There are two problems: in a digital age, it’s hard to believe that the patterns we see are all nitrate damage – mightn’t there be some cool software involved and doesn’t that effect our perceptions of Morrison’s project? Were software to be involved, wouldn’t this turn Morrison into a film ‘designer’, the filmic equivalent of an interior designer who likes distressed wallpaper?
The second issue relates to the close relationship between images and music. Most of the films have commissioned scores by the likes of Michael Gordon, Bill Frisell, Dave Douglas and Phillip Glass. There’s also some spiritual minimalist music from Henryk Gorecki. But none of this music displays the ‘distress’ of the imagery – it’s all very well produced and sentimental in tendency, especially when sitting with ‘lost world’ footage. The effect of the music is to make the whole project appear a bit smug. Which is unfortunate.

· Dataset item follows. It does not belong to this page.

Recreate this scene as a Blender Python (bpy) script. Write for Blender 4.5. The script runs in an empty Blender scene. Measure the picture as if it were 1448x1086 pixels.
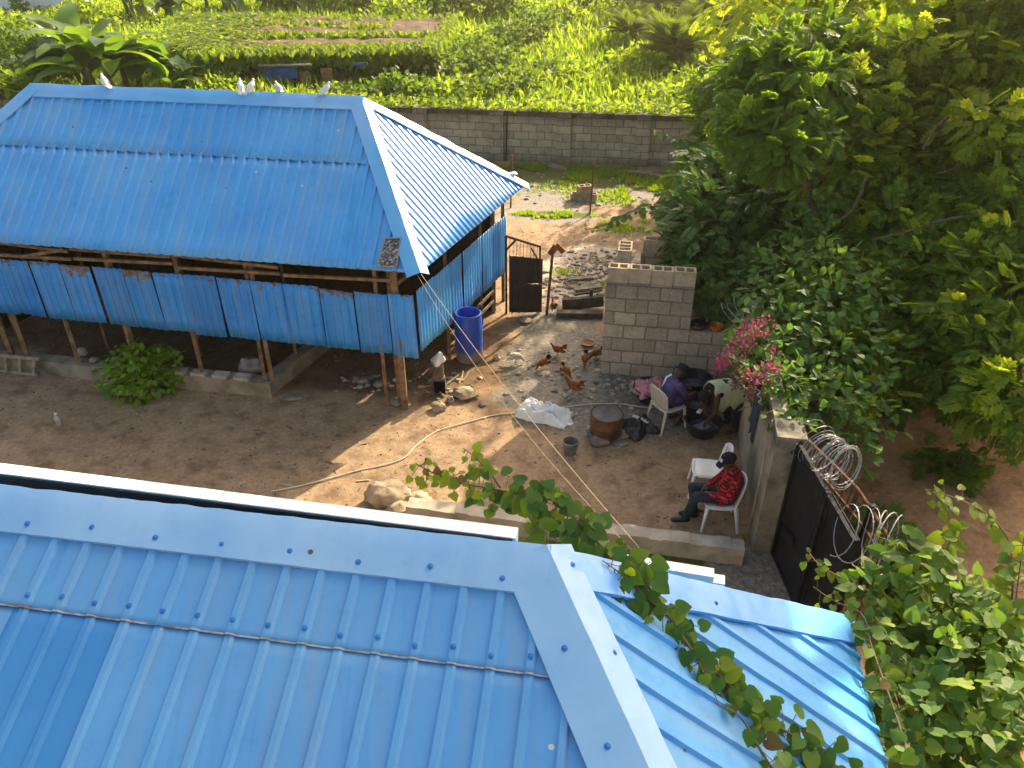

Given the fragmented, fluctuating and repetitive nature of the techniques Morrison utilizes, narratives don’t make much of an appearance in these films, except in very short repeated sequences. The two larger exceptions are a short road movie Ghost Trip (which lacks the ‘decay effect’) and the feature-length Spark of Being, in which Morrison splices together a version of the Frankenstein story from damaged silent movie fragments – quite a feat!
Disc One
- The Film of Her (1996, 12 mins)
- City Walk (1999, 6 mins)
- Ghost Trip (2000, 23 mins)
- Decasia (2002, 67 mins)
- The Mesmerist (2003, 16 mins)
- Light Is Calling (2004, 8 mins)
- Outerborough (2005, 9 mins)
- Porch (2006, 9 mins)
Disc Two
- Highwater Trilogy (2006, 31 mins)
- Who By Water (2007, 18 mins)
- Spark of Being (2010, 67 mins)
- Release (2010, 13 mins)
- Just Ancient Loops (2012, 26 mins)
Disc Three
- Re: Awakenings (2013, 18 mins)
- The Great Flood (2013, 78 mins)
- Beyond Zero: 1914-1918 (2014, 41 mins)
- Back to the Soil (2014, 18 mins)
Special features
- Presented in High Definition
- Bill Morrison: The Film Archaeologist (2013, 9 mins)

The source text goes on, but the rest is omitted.